There were plenty of birds to be seen on our 3 mile loop around the lake. Lots and lots of Fox Sparrow. Have I said I love these birds? Yes, I know I have. But I love these birds. They are so classy in both appearance and song. What makes their voice so appealing is that they vocalize almost as if they are modest about their singing, like the tenor in the church choir who has this pure, wonderful voice but does not like to sing solos. There is also a definitive wildness in the clarity of a Fox sparrow's song because we know they will leave us in a week or so. Off to the real North. So it is worth listening, because their song is a rare treat, like ice cream at a roadside stand in Wisconsin. Better because of circumstance. Right now there are thick pockets of Fox sparrows all along the west side of the marsh and also the southeast hedgerow just past the washed out "bridge" as you head south of the viewing platform. Fox sparrows are early spring perfection.

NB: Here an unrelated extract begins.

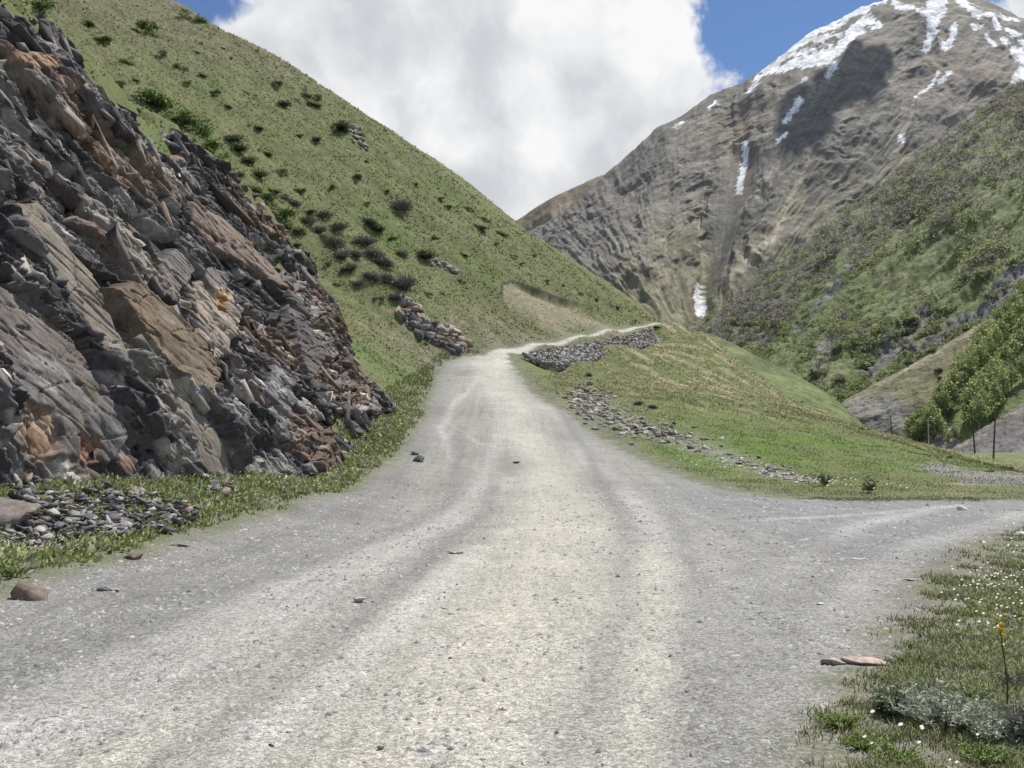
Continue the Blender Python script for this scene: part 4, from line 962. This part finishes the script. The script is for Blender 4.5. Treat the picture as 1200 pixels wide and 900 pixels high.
# ------------------------------------------------------------------ shrubs, trees, plants
def leaf_cloud(n, lobes, leaf, rng, cols, shell=.55, up=0.0):
    """n small leaf-sized faces spread through a few uneven lobes"""
    L = np.array([(*c, *r) for c, r in lobes], float); k = rng.choice(len(L), n, p=(L[:, 3]*L[:, 4])/ (L[:, 3]*L[:, 4]).sum())
    d = rng.normal(size=(n, 3)); d /= np.linalg.norm(d, axis=1, keepdims=True)
    rad = (shell+(1-shell)*rng.random(n)**.6)*(1+.16*rng.normal(size=n))
    ctr = L[k, :3]+d*L[k, 3:6]*rad[:, None]
    a = rng.normal(size=(n, 3)); a /= np.linalg.norm(a, axis=1, keepdims=True); b = np.cross(a, rng.normal(size=(n, 3))); b /= np.linalg.norm(b, axis=1, keepdims=True)
    s = leaf*(.55+.9*rng.random((n, 1)))
    V = np.stack([ctr-a*s, ctr+b*s*.55, ctr+a*s, ctr-b*s*.55], 1); F = np.arange(n*4).reshape(n, 4)
    cols = np.array(cols); c = cols[rng.integers(len(cols), size=n)]*(1+.25*(rng.random((n, 1))*2-1))
    clump = perlin(ctr[:, 0]*1.3/ (L[0, 3]+.01)+3, ctr[:, 2]*1.3/(L[0, 5]+.01)+ctr[:, 1], 5)
    c = c*(1+.30*clump[:, None])
    return V.reshape(-1, 3), F, np.repeat(np.clip(c, .005, 1), 4, 0)
def twigs(n, h, spread, w, rng, cols):
    """thin bare stems fanning out from one base"""
    ang = rng.random(n)*6.28; r = spread*np.sqrt(rng.random(n)); b0 = np.stack([.25*r*np.cos(ang), .25*r*np.sin(ang), 0*r], -1)
    tip = np.stack([r*np.cos(ang)*1.05, r*np.sin(ang)*1.05, h*(1-.45*(r/spread)**2)*(.75+.35*rng.random(n))], -1)
    pick = rng.random((n, 1))*.75; st = b0*(1-pick)+tip*pick; en = st+(tip-st)*(.5+.5*rng.random((n, 1)))+.12*spread*rng.normal(size=(n, 3))
    sd_ = np.cross(en-st, rng.normal(size=(n, 3))); sd_ /= np.linalg.norm(sd_, axis=1, keepdims=True)+1e-9; sd_ *= w
    V = np.stack([st-sd_, st+sd_, en+sd_*.4, en-sd_*.4], 1); c = np.array(cols)[rng.integers(len(cols), size=n)]*(1+.2*rng.normal(size=(n, 1)).clip(-1, 1))
    return V.reshape(-1, 3), np.arange(n*4).reshape(n, 4), np.repeat(np.clip(c, .01, 1), 4, 0)
def tube(pts, rads, sides=6):
    pts = np.array(pts, float); V = []
    for i, p in enumerate(pts):
        d = pts[min(i+1, len(pts)-1)]-pts[max(i-1, 0)]; d /= np.linalg.norm(d); u = np.cross(d, [.3, .9, .1]); u /= np.linalg.norm(u); w = np.cross(d, u)
        for k in range(sides):
            a = 2*math.pi*k/sides; V.append(p+rads[i]*(math.cos(a)*u+math.sin(a)*w))
    return np.array(V), grid_faces(len(pts), sides, wrap=True)
JUN = [C3(.088, .115, .054), C3(.11, .138, .064), C3(.072, .092, .048)]
GRN = [C3(.120, .190, .042), C3(.150, .215, .060), C3(.095, .150, .040)]
GRY = [C3(.20, .182, .158), C3(.245, .222, .195), C3(.15, .14, .122)]
OLV = [C3(.125, .150, .060), C3(.155, .175, .075), C3(.10, .118, .052)]
def shrub_proto(kind, seed):
    rng = np.random.default_rng(seed)
    lob = [((.38*rng.normal(), .38*rng.normal(), .34+.14*rng.random()), (.55*(.6+.5*rng.random()), .55*(.6+.5*rng.random()), .36*(.7+.5*rng.random()))) for _ in range(7)]
    if kind == 'juniper': A = leaf_cloud(1500, lob, .075, rng, JUN+OLV[:1], .35)
    elif kind == 'green': A = leaf_cloud(1300, lob, .075, rng, GRN, .30)
    elif kind == 'olive': A = leaf_cloud(1100, lob, .075, rng, OLV, .30)
    else:
        A = join([twigs(900, .95, .85, .013, rng, GRY), leaf_cloud(260, lob, .05, rng, OLV+GRY, .3)])
    V, F, C = A; V = V.copy(); V[:, 2] = np.maximum(V[:, 2], -.05)
    return V, F, C
SHR = {}
def shrub_at(kind, u, v, size, label, group, rng, flat=1.0):
    key = (kind, int(rng.integers(3)))
    p = at(u, v); s = size*p[1]/1000.0/1.85     # size: width in the picture
    if key not in SHR:
        V, F, C = shrub_proto(kind, 700+len(SHR)); o = mesh_obj({'juniper': 'juniper_shrub', 'green': 'green_shrub', 'olive': 'low_shrub', 'grey': 'bare_shrub'}[kind], V, F, M_LEAF if kind != 'grey' else M_TWIG, col=C); SHR[key] = o
    else:
        o = SHR[key].copy(); COL.objects.link(o)
    o.location = p - np.array([0, 0, .12*s]); o.rotation_euler = (0, .35, rng.random()*.0); o.scale = (s*(.85+.5*rng.random()), s*(.85+.5*rng.random()), s*flat)
    o.rotation_euler = (.1*rng.normal(), .25, 6.28*rng.random())
    return tag(o, label, 'shrub', group)
def build_shrubs():
    rng = np.random.default_rng(51)
    J = 'dark juniper shrubs on the left hillside'; G = 'fresh green shrubs on the left hillside'; B = 'leafless grey shrubs on the left hillside'; O = 'low olive shrubs on the left hillside'
    one = [('juniper', 499, 304, 26, 'biggest dark juniper above the broken slate ledges, a pale ledge at its foot'), ('juniper', 434, 264, 22, 'black green juniper, upper one of the touching pair left of the biggest juniper'), ('juniper', 444, 272, 18, 'black green juniper, lower one of the touching pair left of the biggest juniper'),
           ('juniper', 272, 165, 20, 'dark juniper at the top of the dark row above the middle of the cliff'), ('juniper', 281, 178, 24, 'dark juniper in the middle of the dark row above the middle of the cliff'), ('juniper', 292, 191, 18, 'dark juniper at the lower end of the dark row above the middle of the cliff'),
           ('juniper', 419, 211, 17, 'round dark shrub standing alone in the open turf of the left hillside'), ('green', 182, 122, 40, 'large fresh green shrub near the upper edge of the cliff'), ('green', 224, 152, 44, 'broad fresh green shrub just below the first large green one at the cliff edge'),
           ('juniper', 400, 154, 26, 'wide dark juniper beside the dark rock knob near the skyline'), ('grey', 469, 247, 32, 'grey leafless shrub in the turf above the biggest dark juniper'), ('grey', 474, 338, 40, 'wide grey leafless shrub over the broken slate ledges'),
           ('green', 48, 14, 34, 'green shrub at the top left corner beside the cliff top')]
    for k, u, v, sz, lb in one: shrub_at(k, u, v, sz, lb, None, rng)
    many = {('juniper', 'small dark juniper tuft on the left hillside', J): [(330, 124, 18), (356, 112, 20), (368, 124, 20), (372, 116, 16), (372, 166, 16), (331, 204, 18), (420, 160, 12), (346, 271, 18), (326, 101, 14), (515, 233, 12), (526, 244, 10), (549, 246, 14), (561, 267, 18), (568, 258, 12), (587, 275, 16), (581, 287, 9), (486, 216, 8), (626, 300, 8), (238, 90, 10), (157, 94, 12), (180, 33, 12), (395, 148, 14), (430, 190, 8), (455, 225, 8), (610, 310, 8), (660, 335, 8), (545, 300, 8), (384, 311, 14), (441, 268, 10), (300, 60, 8)],
            ('green', 'fresh green shrub in the belt above the cliff', G): [(169, 38, 30), (226, 24, 26), (200, 140, 26), (240, 172, 30), (255, 190, 26), (293, 222, 28), (310, 238, 30), (324, 252, 30), (300, 205, 22), (120, 50, 22), (104, 30, 20), (345, 290, 18), (275, 205, 22), (360, 320, 14), (150, 75, 18), (318, 225, 22)],
            ('grey', 'leafless grey brown shrub in the belt below the junipers', B): [(388, 288, 34), (401, 302, 30), (411, 315, 26), (426, 286, 34), (437, 300, 30), (449, 311, 30), (434, 327, 26), (452, 328, 26), (372, 272, 28), (360, 262, 24), (395, 270, 28), (415, 300, 24), (462, 350, 24), (420, 335, 18), (380, 255, 22), (345, 240, 20), (470, 300, 18)],
            ('olive', 'low olive green shrub scattered in the turf of the left hillside', O): [(341, 269, 22), (330, 232, 20), (350, 225, 16), (382, 280, 22), (407, 316, 20), (365, 250, 18), (300, 150, 14), (250, 110, 16), (210, 80, 16), (265, 125, 12), (310, 180, 14), (390, 220, 12), (430, 240, 12), (460, 280, 12), (510, 280, 10), (540, 330, 10), (600, 300, 8), (640, 330, 8), (680, 345, 8), (350, 160, 12), (220, 100, 14), (290, 110, 12), (445, 350, 14), (398, 335, 12), (500, 345, 12), (190, 65, 14), (140, 100, 16), (160, 130, 14), (520, 345, 10), (700, 352, 7), (722, 360, 7)]}
    for (kind, lb, gr), L in many.items():
        for n, (u, v, sz) in enumerate(L):
            if kind == 'juniper' and n % 2: kd, lb2, gr2 = 'olive', 'low olive green shrub scattered in the turf of the left hillside', O
            else: kd, lb2, gr2 = kind, lb, gr
            shrub_at(kd, u, v, sz, lb2, gr2, rng, .68 if kind != 'grey' else .75)
    for (u, v, sz, lb) in ((748, 474, 16, 'brown dry shrub in the turf above the roadside rubble'), (765, 478, 14, 'smaller dry shrub right of the brown one above the rubble'), (690, 440, 12, 'dry tuft below the stone wall')): shrub_at('grey', u, v, sz, lb, None, rng, .6)
    for (u, v, sz, lb) in ((933, 473, 10, 'dark green shrub on the skyline of the grassy spur'), (918, 489, 5, 'tiny dark shrub on the spur left below the skyline shrub'), (1012, 504, 10, 'pair of low green tufts on the spur skyline'), (1178, 550, 13, 'olive bush on the gravel patch of the valley flat'), (1160, 553, 7, 'small olive bush left of the one on the gravel patch'), (1112, 537, 8, 'small bush where the spur meets the gravel patch')):
        shrub_at('olive', u, v, sz, lb, None, rng, .9)
build_shrubs()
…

There were also huge numbers of rusty blackbirds on the southeast side of the lake (seen here in a small pic...) I'm not talking just 40 or 50 rusty blackbirds. There were 10 or 15 batches of 40 to 50 blackbirds roosting in the scrubby trees along the south shore. My wife muttered, "Sounds like fall." So she remembers. She's not a birder, but she remembers that call. We hear them in late October and November on our walks. Something in their voice and that clustering blackbird habit reminds her of approaching cold weather. She remembers way more than she lets on sometimes.
I love that woman.
Out on the lake sat a large, mixed raft of scaup, ring-necked ducks, a lone redhead, patches of ruddies and buffleheads all doing their diver duck thing. Some sitting around, others acting horny and displaying. I was surprised to see so many ducks. A group of four common mergansers circled the lake and settled down. Must be twilight, I thought. In the distance we also saw a group of six white pelicans swimming in a row. A few minutes before my wife had noticed them flapping around. "Why do they always act like that?" she wanted to know. "I dunno," I told her. "That's what pelicans do." As if to mock me, they now were behaving in such a civil manner.
"Where are the redwings?" my wife also wanted to know.
"I think we're seeing less because the burn was so complete," I told her. "They've got nothing to hang onto."
We have seen four Phoebes as we circled the lake. The last was singing a quiet song to itself, it seemed. In two weeks there will be other flycatchers joining the Phoebes. Willow and Alder are both found at NLM. So are Least, in the woods, and Wood Pewee, which sing even during the hot daylight hours of summer. "Peee-ah-weeee." With that song I expect the slap of a hand on a mosquito as well. Then kingbirds complete the mix, out in the fields, and Great Crested in the woods. That's a fairly complete set of flycatchers, accented at some point during migration by possible yellow-bellied, olive-sided and a rare occasional western kingbird when the wind blows them up from Arkansas or Kansas or wherever the wind blows from...
But we're getting ahead of ourselves. Now it is still early spring. "There are not many signs of spring here," my wife observes while walking up the small hill through the west woods. She is a plant lover. She knows spring beauty, anemone, trillium and the like. Those are her "birds." She raises some of them in our "woodland" garden out behind our house. It is a nice little imitation of the wild woods. In May she picks woodruff and makes an airy German punch. She is a German girl, you see. They like punchy things, those Germans.
Our walk concludes as the sun is setting and a huge moon rises in the east. "Look," Linda says (did I tell you my wife's name is Linda?) "The sun and moon are even," she says, holding her hands out parallel to the ground. "One in the east and one in the west." She is correct. The sun and moon are perfect opposites in the east and west sky. "The weatherman said to look for beautiful sunsets because a volcano erupted in Alaska," she tells me. I look at the sun. I have seen a lot of beautiful sunsets at Nelson Lake Marsh. This one looks normal. But who is to say if it could be a little redder than usual?
The whole world is connected. We get a red sun because of airborne particulates in the atmosphere. The sun is burning billions of miles away. Its heat dissipates perfectly on its way toward earth, so that this little ball in infinity is a fit place for us to live. The sun melts the April snow with ease. The snow was here just a couple days ago, white and sodden. Now it is gone and the black earth absorbs more of the sun's energy during the day. Burn baby burn. It all keeps us alive.